Jennifer Murphy creates totemic images that imbue the denizens of this region with an aura of grace that is worthy of admiration, if not worship. Her portraits of wildlife appear isolated on single sheets of archival paper, outlined in pencil and filled in with swatches and snippets of fabric. A far cry from aboriginal imagery but drawn from the same northern Ontario bush where she spent last summer, these images are icons in a mythology of mortality and the forest floor. Totems identify clans, mark taboos and signal danger. They are charged symbols derived from animals that are both revered and feared. Murphy gravitates to those creatures that remain in the shadows, allied with the darkness.

It is a menagerie of ravens, mushrooms, bats and snakes. With it comes a personal iconography of abstract night landscapes, surrealist eyes, tattooed skulls, roses, stylized starbursts and celestial bodies. This psychedelic aesthetic exploits the texture of found materials. Her Martian moon in metallic orange and silver wrapping paper, her dense forest of masking tape pierced by slivers of coloured ribbon and her abstract lake set aglow by a surface of cellophane tape dazzle with primitive, trashy élan. Mixing the natural (birds, bones and flowers) with the unnatural (lace, velvet and foil), the end result is supernatural.
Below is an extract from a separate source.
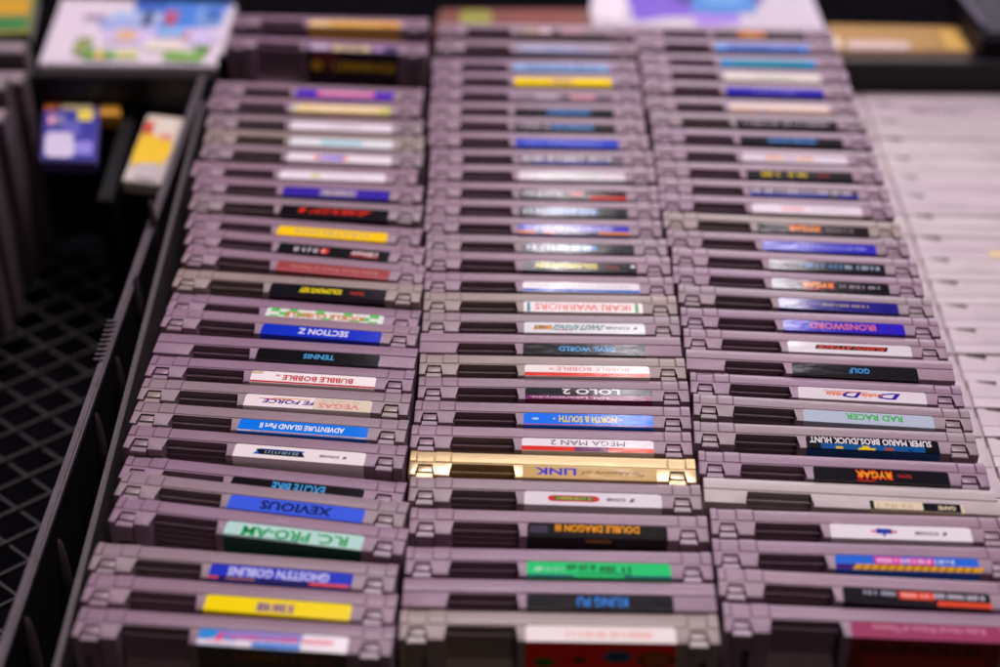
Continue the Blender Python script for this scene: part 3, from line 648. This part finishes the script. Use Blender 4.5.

While she considers the work to be drawing, it's hard not to think of it as something between collage and painting. Instead of brush strokes, she uses fragments of silk and satin as colour. She exploits the transparency of lace to reveal. Her dragonfly has wings of pink tulle with finely webbed threads that emulate the filaments of the insect's wings. Delicate patterns on a gold plastic doily, cut into slivers, become the limbs of a long-legged spider. The cheap and gaudy doily is key to the works' alchemical flux. From plastic to gold, trashed fabric to fine art, insect to starburst, vermin to totem, Murphy creates beautiful images with a naturalist's eye. Decorating her brood in fine silks and satin cloth, she celebrates them and magnifies their power, transmuting base subjects into noble spirits.